Before the 2010 spending review, the Prime Minister said “we are all in this together”. But of course, and inevitably, some individuals and groups lost out more or less than others. That doesn’t make the decisions taken then “unfair”; some were deliberate political choices, made by an elected government in the full knowledge of the consequences; some reflected the patterns of existing public spending and services.
However, any government has both a moral and a legal obligation to do its best to understand the consequences of its decisions – preferably in advance. In particular, the 2010 Equality Act imposes a requirement on the government to take account of the impact of its decisions on equality of opportunity between different groups. Since 2011, the Equality and Human Rights Commission has been looking at how that worked in practice in the Treasury and Whitehall in the 2010 Spending Review and since – and what lessons can be learned for the next Parliament.
The EHRC also commissioned NIESR, and my colleague Howard Reed at Landman Economics, to model the overall impact of tax and spending decisions. There is more about the background here; and more about our findings here.

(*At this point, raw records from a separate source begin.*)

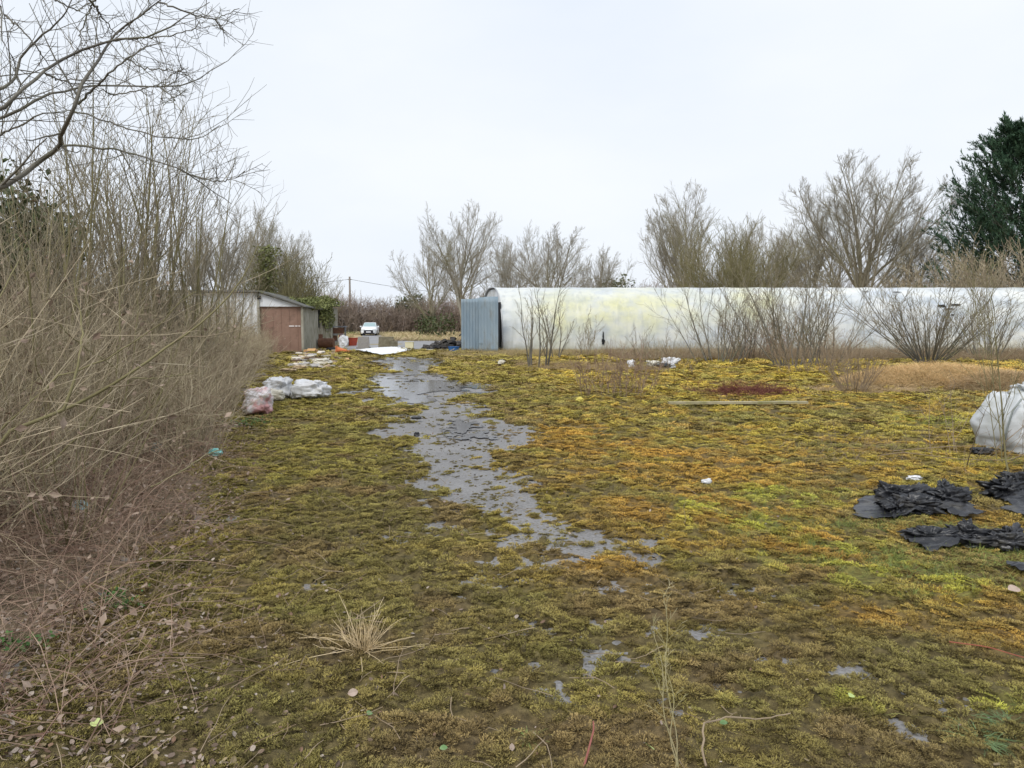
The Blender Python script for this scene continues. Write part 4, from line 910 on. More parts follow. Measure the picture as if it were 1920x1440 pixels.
# ------------------------------------------------------------------ rubbish
def crumple(seed, size, amp=.22, flat=.0, nx=64, ny=36, sharp=1.0):
    """a crumpled bag resting on z=0"""
    V = []; 
    for j in range(ny + 1):
        ph = math.pi * j / ny
        for i in range(nx):
            th = 2 * math.pi * i / nx; d = Vector((math.sin(ph) * math.cos(th), math.sin(ph) * math.sin(th), math.cos(ph)))
            e = [math.copysign(abs(c_) ** .75, c_) for c_ in d]; q = Vector(d) * 1.7 + Vector((seed * 3.1, 0, 0))
            r = 1 + amp * (mnoise.noise(q) * 1.6 - abs(mnoise.noise(q * 2.3)) * 1.5 * sharp + abs(mnoise.noise(q * 5.1)) * .55)
            V.append([e[0] * size[0] / 2 * r, e[1] * size[1] / 2 * r, max(size[2] / 2 * (1 + e[2] * r), 0.0)])
    F_ = [[j * nx + i, (j + 1) * nx + i, (j + 1) * nx + (i + 1) % nx, j * nx + (i + 1) % nx] for j in range(ny) for i in range(nx)]
    return np.array(V), np.array(F_)
M['bag_white'] = mat('white_plastic_bag', (.78, .79, .82), (.66, .66, .66), 3, rough=.4, spec=.4, bump=.6, bs=9)
M['bag_cream'] = mat('cream_sack', (.72, .70, .62), (.55, .50, .40), 4, rough=.6, bump=.5, bs=9)
M['bag_pink'] = mat('pink_printed_bag', (.72, .69, .70), (.60, .33, .33), 4.0, rough=.4, lo=.44, hi=.56, bump=.6, bs=9)
M['plastic_black'] = mat('black_plastic', (.014, .015, .018), (.035, .036, .042), 5, rough=.33, spec=.5, bump=.5, bs=14, c3=(.10, .09, .07), s3=6, f3=.6)
def bag(name, px, py, size, seed, material, lab, cat='bag', rz=0., extra=None, **kw):
    v, f = crumple(seed, size, **kw); p = G(px, py); p[1] += size[1] * .4; p[2] = gh(p[0], p[1]) + .04
    o = link(name, make_mesh(name, v, [f], [material], smooth=True), loc=p, label=lab, cat=cat); o.rotation_euler = (0, 0, rz); return o
bag('plastic_bag', 477, 782, (.50, .40, .43), 1, M['bag_pink'], 'crumpled pink and white plastic bag nearest the camera of the three bags', amp=.24)
b2 = bag('plastic_bag', 518, 752, (.60, .48, .42), 2, M['bag_white'], 'crumpled white bag in the middle of the three bags by the thicket', amp=.24)
bag('cream_package', 510, 757, (.42, .26, .24), 5, M['bag_cream'], 'small cream wrapped package lying against the middle white bag', 'package', amp=.2)
bag('plastic_bag', 577, 753, (.74, .50, .39), 3, M['bag_white'], 'long crumpled white bag on the right of the three bags by the thicket', rz=-.1, amp=.24)
bag('white_sack', 602, 689, (.62, .45, .26), 4, M['bag_cream'], 'pale sack lying on the moss before the brown shed door', 'sack', amp=.2)
bag('plastic_scrap', 940, 686, (.24, .2, .17), 6, M['bag_cream'], 'small pale lump of plastic in the dry grass left of the tall shrub', 'litter', amp=.3)
bag('plastic_bag', 1184, 692, (.24, .22, .26), 7, M['bag_white'], 'small upright white bag left of the heap of white plastic before the tunnel', amp=.25)
bag('plastic_bag', 1226, 691, (.42, .3, .24), 8, M['bag_cream'], 'cream coloured bag beside the white and black one before the tunnel', amp=.35)
bag('plastic_bag', 1257, 692, (.46, .3, .34), 9, M['bag_white'], 'peaked white bag at the right end of the heap before the tunnel', amp=.5)
bag('black_bag_and_gap_shade', 1245, 693, (.50, .3, .15), 10, M['plastic_black'], 'flat black bag between the cream and the peaked white bag', amp=.4)
bag('teal_wrapper', 402, 861, (.15, .10, .07), 11, mat('teal_plastic', (.22, .62, .58), (.4, .75, .7), 9), 'turquoise wrapper lying at the edge of the moss by the thicket', 'litter', amp=.4)
bag('blue_wrapper', 292, 853, (.13, .09, .10), 12, mat('blue_plastic', (.10, .36, .45), (.3, .6, .6), 12), 'blue wrapper under the stems of the thicket', 'litter', amp=.4)
bag('plastic_cup', 147, 969, (.10, .09, .09), 13, mat('pale_blue_plastic', (.40, .60, .62), (.5, .66, .66), 9), 'pale blue plastic scrap among the brambles', 'litter', amp=.2)
bag('yellow_scrap', 1087, 758, (.13, .10, .09), 14, mat('yellow_plastic', (.70, .60, .15)), 'small yellow scrap in the moss before the dry scrub', 'litter', amp=.3)
bag('paper_scrap', 1326, 914, (.09, .06, .045), 15, M['bag_white'], 'small white scrap lying in the orange moss', 'litter', amp=.3)
bag('paper_scrap', 1716, 909, (.14, .08, .05), 16, M['bag_white'], 'pale lilac scrap just above the black plastic sheet', 'litter', amp=.3)
bag('dark_clod', 781, 791, (.16, .10, .05), 17, M['plastic_black'], 'dark clod lying on the wet tarmac', 'litter', amp=.3)
bag('dark_clod', 781, 824, (.08, .07, .06), 18, M['plastic_black'], 'small dark lump on the wet tarmac below the clod', 'litter', amp=.3)
for q, (px, py) in enumerate(((540, 700), (560, 694))): bag('sack_scrap', px, py, (.5, .3, .10), 30 + q, mat('tan_debris', (.5, .38, .24)), ('tan flattened sack in the debris under the thicket edge', 'second tan scrap nearer the pale sack')[q], 'litter', amp=.3)

# big white bulk bag
bb_o = empty('bulk_bag', G(1972, 856), 'big slumped white builders bag behind the saplings at the right edge', 'bag', rz=.12)
V = []; nx, nz_ = 56, 26
for k in range(nz_):
    zf = k / (nz_ - 1)
    for i in range(nx):
        th = 2 * math.pi * i / nx; cx = math.copysign(abs(math.cos(th)) ** .6, math.cos(th)); cy = math.copysign(abs(math.sin(th)) ** .6, math.sin(th))
        bul = 1 + .16 * math.sin(zf * math.pi) - .22 * zf ** 3; q = Vector((cx * 1.6, cy * 1.6, zf * 2.2)); r = bul * (1 + .09 * mnoise.noise(q * 1.5) - .09 * abs(mnoise.noise(q * 3.2 + Vector((3, 1, 2)))))
        V.append((cx * .46 * r + (.05 * zf), cy * .42 * r + .42, zf * (.70 + .07 * mnoise.noise(Vector((cx * 2, cy * 2, 5)))) ))
V = np.array(V); i = np.arange(nz_ - 1)[:, None] * nx; j = np.arange(nx)[None]; Fq = np.stack([i + j, i + (j + 1) % nx, i + nx + (j + 1) % nx, i + nx + j], -1).reshape(-1, 4)
top = V[-nx:]; Vc = np.concatenate([V, top * np.array([.5, .5, 1]) + np.array([0, .21, -.05]), [[0, .42, .66]]]); b0 = len(V)
Fc = np.stack([b0 - nx + np.arange(nx), b0 - nx + (np.arange(nx) + 1) % nx, b0 + (np.arange(nx) + 1) % nx, b0 + np.arange(nx)], -1); Ft = np.stack([b0 + np.arange(nx), b0 + (np.arange(nx) + 1) % nx, np.full(nx, b0 + nx)], -1)
M['woven'] = mat('woven_polypropylene', (.64, .66, .68), (.52, .54, .53), 3, rough=.55, bump=.5, bs=7, c3=(.40, .40, .34), s3=4, f3=.5)
me = make_mesh('sack', Vc, [np.concatenate([Fq, Fc]), Ft], [M['woven']], smooth=True); link('sack', me, bb_o)
v, f = crumple(77, (.5, .3, .26), amp=.35); link('flap', make_mesh('flap', v + np.array([.02, .35, .60]), [f], [M['woven']], smooth=True), bb_o)
mb = MB(); mb.tube([(-.47, .2, .04), (-.52, .1, .32), (-.49, .06, .55), (-.40, .04, .69)], .012, 5); mb.tube([(-.38, .0, .69), (-.1, -.02, .68), (.4, .0, .67)], .014, 5); link('piping', mb.mesh('piping', mat('bag_seam', (.30, .33, .32)), True), bb_o)
bag('black_bag_and_gap_shade', 1846, 858, (.24, .16, .07), 41, M['plastic_black'], 'dark piece standing for the shadow gap under the left corner of the bulk bag', amp=.3)  # dark lump added to paint the shadow gap below the bulk bag

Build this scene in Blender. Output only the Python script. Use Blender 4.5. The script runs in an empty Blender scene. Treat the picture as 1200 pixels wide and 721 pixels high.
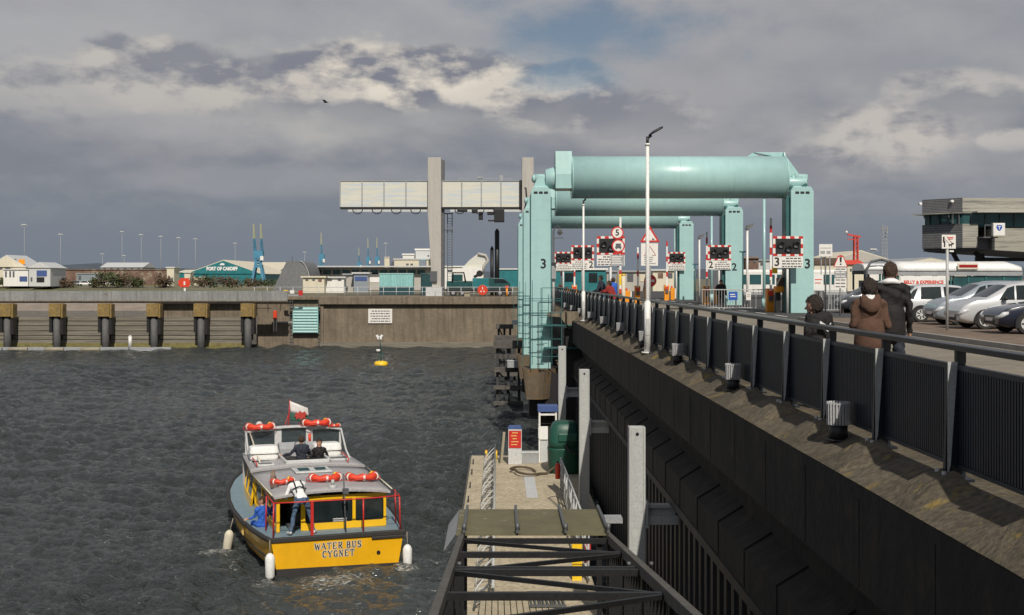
import bpy, bmesh, math, random
import numpy as np
from mathutils import Vector, Matrix
random.seed(7); rng = np.random.default_rng(7)
R = math.radians
S = bpy.context.scene
COL = S.collection
# ------------------------------------------------------------------ camera, sky, sun, exposure
F = 1408.0; EYE = 1.6; WATER = -6.6
cd = bpy.data.cameras.new('camera'); cam = bpy.data.objects.new('camera', cd); COL.objects.link(cam)
cam.location = (0, 0, EYE); cam.rotation_euler = (R(90), 0, 0)
cd.sensor_width = 36; cd.lens = 36*F/1200; cd.shift_x = 17/1200; cd.shift_y = -34.5/1200
cd.clip_start = .1; cd.clip_end = 9000
S.camera = cam
S.view_settings.view_transform = 'Standard'; S.view_settings.look = 'None'
S.view_settings.exposure = -0.12; S.view_settings.gamma = 1; S.view_settings.use_curve_mapping = False
SUN_EL, SUN_AZ = R(42), R(171)      # azimuth clockwise from +Y: behind the camera, slightly to the right
w = bpy.data.worlds.new('World'); S.world = w; w.use_nodes = True
nt = w.node_tree; N = nt.nodes; L = nt.links; N.clear()
def nd(t, **k):
    n = N.new(t)
    for a, b in k.items(): setattr(n, a, b)
    return n
def mth(op, a, b=None, c=None, clamp=False):
    n = nd('ShaderNodeMath', operation=op, use_clamp=clamp)
    for i, v in enumerate((a, b, c)):
        if v is None: continue
        if isinstance(v, (int, float)): n.inputs[i].default_value = v
        else: L.new(v, n.inputs[i])
    return n.outputs[0]
def mixc(f, a, b):
    n = nd('ShaderNodeMix', data_type='RGBA')
    for i, v in ((0, f), (6, a), (7, b)):
        if isinstance(v, (int, float)): n.inputs[i].default_value = v
        elif isinstance(v, tuple): n.inputs[i].default_value = (*v, 1)
        else: L.new(v, n.inputs[i])
    return n.outputs[2]
def smooth(x, a, b):
    n = nd('ShaderNodeMapRange', interpolation_type='SMOOTHSTEP')
    L.new(x, n.inputs[0]); n.inputs[1].default_value = a; n.inputs[2].default_value = b
    return n.outputs[0]
tc = nd('ShaderNodeTexCoord'); sp = nd('ShaderNodeSeparateXYZ'); L.new(tc.outputs['Generated'], sp.inputs[0])
az = mth('ARCTAN2', sp.outputs[0], sp.outputs[1])
hh = mth('SQRT', mth('ADD', mth('MULTIPLY', sp.outputs[0], sp.outputs[0]), mth('MULTIPLY', sp.outputs[1], sp.outputs[1])))
el = mth('ARCTAN2', sp.outputs[2], hh)
def cloudnoise(scale, dx, dy, sx=1.0, sy=2.0, det=9, rough=.56, dist=.0):
    c = nd('ShaderNodeCombineXYZ')
    L.new(mth('MULTIPLY', mth('ADD', az, dx), sx), c.inputs[0]); L.new(mth('MULTIPLY', mth('ADD', el, dy), sy), c.inputs[1])
    n = nd('ShaderNodeTexNoise'); n.inputs['Scale'].default_value = scale; n.inputs['Detail'].default_value = det
    n.inputs['Roughness'].default_value = rough; n.inputs['Distortion'].default_value = dist
    L.new(c.outputs[0], n.inputs['Vector']); return n.outputs['Fac']
nA = cloudnoise(7.0, 3.1, 1.7, 1, 1.9)
nB = cloudnoise(7.0, 3.1+.006, 1.7+.016, 1, 1.9)       # the same clouds a step up and to the right: light falls from there
relief = mth('MULTIPLY', mth('SUBTRACT', nA, nB), 3.6)
nF = cloudnoise(22.0, 1.3, 4.7, 1, 1.7)
nC = cloudnoise(3.2, 5.3, 2.2, 1, 2.4)
def blob(cx, cy, rx, ry, a0=1.25, a1=.35, k=2.6, kf=1.1):
    a, e = math.atan((cx-583)/F), math.atan((326-cy)/F)
    dx = mth('DIVIDE', mth('SUBTRACT', az, a), rx/F); dy = mth('DIVIDE', mth('SUBTRACT', el, e), ry/F)
    r = mth('SQRT', mth('ADD', mth('MULTIPLY', dx, dx), mth('MULTIPLY', dy, dy)))
    r = mth('ADD', r, mth('MULTIPLY', mth('SUBTRACT', nA, .5), k))
    r = mth('ADD', r, mth('MULTIPLY', mth('SUBTRACT', nF, .5), kf*.7))
    return smooth(r, a0, a1)
base = mixc(smooth(el, -.01, .12), (.170, .198, .240), (.215, .230, .262))
base = mixc(smooth(el, .10, .22), base, (.31, .322, .35))
base = mixc(smooth(el, .25, 1.0), base, (.32, .33, .36))
base = mixc(mth('MULTIPLY', smooth(nC, .44, .62), smooth(el, .02, .12)), base, (.325, .325, .345))
band = mth('MULTIPLY', smooth(el, .02, .09), smooth(el, .60, .2))
sh = mth('MULTIPLY', mth('ADD', mth('MULTIPLY', relief, 1.0), mth('MULTIPLY', mth('SUBTRACT', nF, .5), .35)), band)
base = mixc(mth('MULTIPLY', sh, -.55, clamp=True), base, (.170, .186, .215))
base = mixc(mth('MULTIPLY', sh, .5, clamp=True), base, (.42, .415, .405))
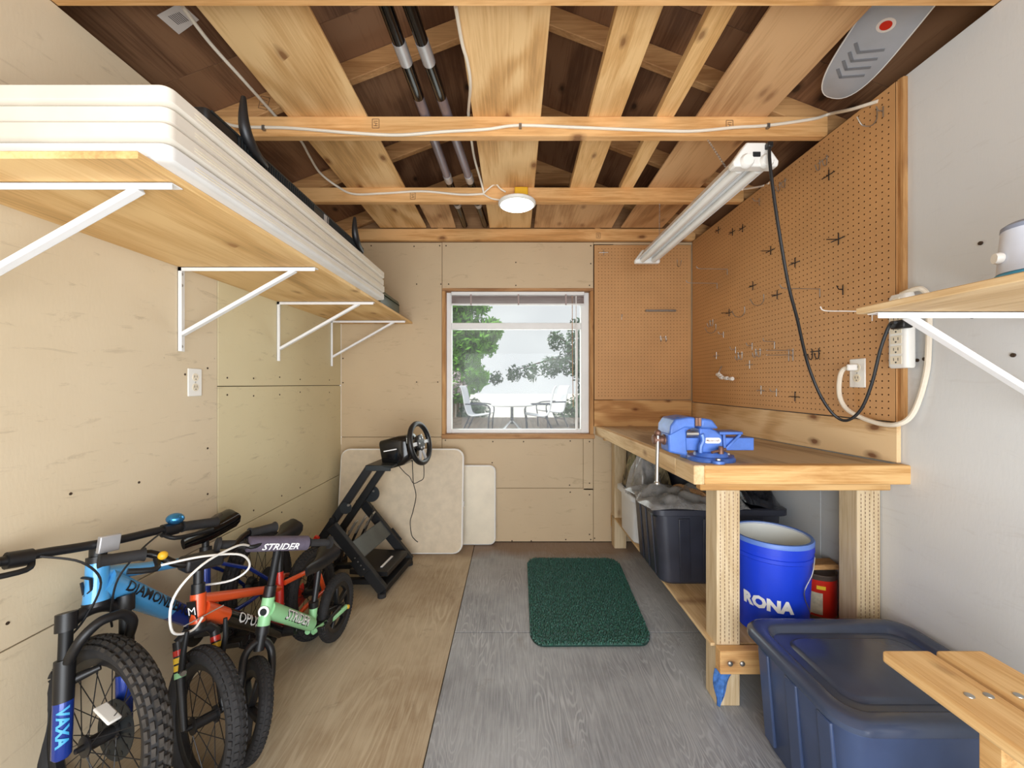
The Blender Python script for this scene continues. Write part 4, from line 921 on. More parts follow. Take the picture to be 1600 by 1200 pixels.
# ================================================================ UNDER THE BENCH
SHZ = .232
def tote(name, label, cx, cy, hx, hy, z0, h, mat, taper=.86, ribs=True, group=None):
    t = thing(name, label, 'storage tote', (cx, cy, z0), group); r = .05
    bx_, by_ = hx * taper, hy * taper
    R = [rrect(cx, cy, bx_ - .01, by_ - .01, r, z0), rrect(cx, cy, bx_, by_, r, z0 + .012), rrect(cx, cy, hx - .022, hy - .022, r, z0 + h - .045), rrect(cx, cy, hx - .022, hy - .022, r, z0 + h - .012),
         rrect(cx, cy, hx - .022, hy - .022, r, z0 + h - .002), rrect(cx, cy, hx - .028, hy - .028, r, z0 + h - .002), rrect(cx, cy, bx_ - .006, by_ - .006, r, z0 + .02)]
    MB().loft(R, True, True).build('tub', mat, t, True)
    MB().loft([rrect(cx, cy, hx - .022, hy - .022, r, z0 + h - .004), rrect(cx, cy, hx - .002, hy - .002, r, z0 + h - .032), rrect(cx, cy, hx, hy, r, z0 + h - .030), rrect(cx, cy, hx, hy, r, z0 + h - .004), rrect(cx, cy, hx - .006, hy - .006, r, z0 + h), rrect(cx, cy, hx - .028, hy - .028, r, z0 + h)], False, False).build('rim', mat, t, True)
    if ribs:
        for k in range(4):
            f = -.75 + k * .5
            for sy in (-1, 1): MB().bar((cx + f * bx_ * .8, cy + sy * (by_ + .001), z0 + .02), (cx + f * (hx - .03) * .8, cy + sy * (hy - .021), z0 + h - .05), .055, .010, (0, 1, 0)).build('rib', mat, t, bev=.003)
        for k in range(3):
            f = -.6 + k * .6
            for sx_ in (-1, 1): MB().bar((cx + sx_ * (bx_ + .001), cy + f * by_ * .8, z0 + .02), (cx + sx_ * (hx - .021), cy + f * (hy - .03) * .8, z0 + h - .05), .010, .055, (0, 1, 0)).build('rib', mat, t, bev=.003)
    return t
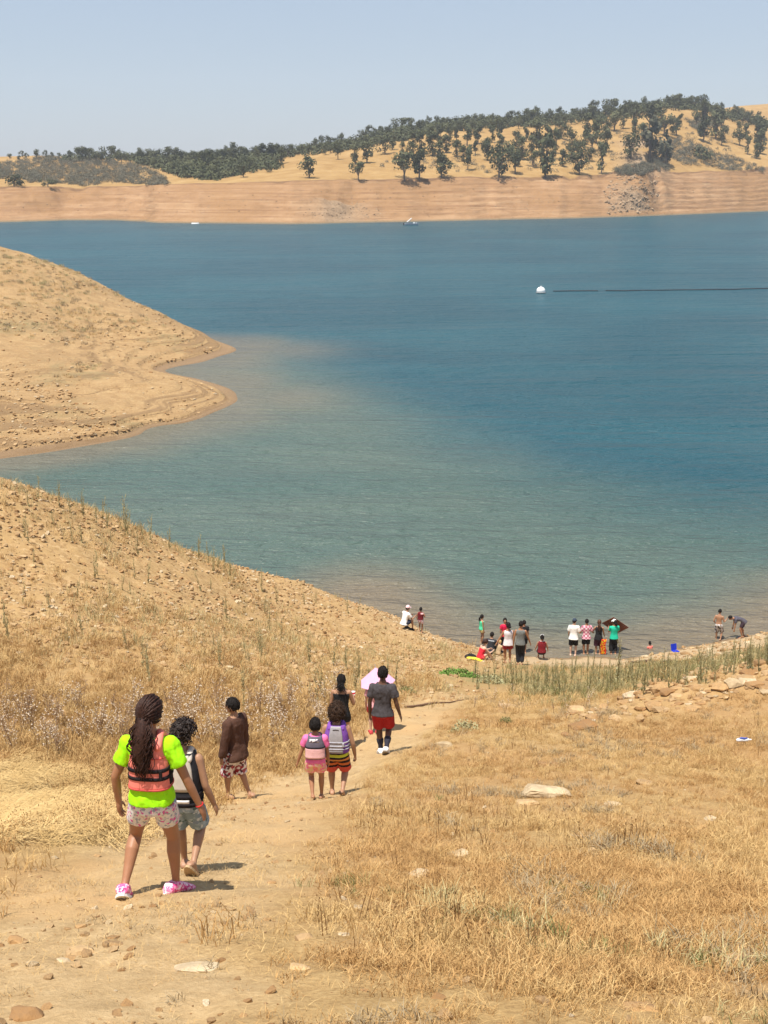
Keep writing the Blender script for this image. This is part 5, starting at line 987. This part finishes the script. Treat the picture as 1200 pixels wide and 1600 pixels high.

I would sum our findings as two-fold. First, the Treasury did its best (and better than it ever did before) with limited resources and inevitably imperfect data, to analyse the consequences of tax and spending decisions taken in this Parliament on different groups. Considerable progress has been made, and they deserve credit. But, second, that with relatively limited extra effort and resources more could easily be done; and, perhaps more importantly, that if more analysis had been done decisions might well have been different. One chart makes the point. It is difficult (although, admittedly, not impossible) to believe that a government genuinely committed to the principle of “we’re all in this together” would have deliberately chosen to implement a set of measures that bore far more heavily on low-income disabled families than any other single group.
Today, however, the EHRC publishes its final report, and it looks forwards not backward. It makes five key recommendations:
- Making sure the government has the best possible advice by nominating a body to have overall responsibility for advising Ministers on the impacts of tax and spending decisions on different people in society, including women, ethnic minorities and disabled people.
- Assessing the combined effects on people of different decisions. Decisions in different departments which affect women for example, should be assessed together for their total impacts.
- Improving the coverage of evidence and analysis in the Equalities Impact Statement published alongside major government announcements, such as budgets and reviews of spending.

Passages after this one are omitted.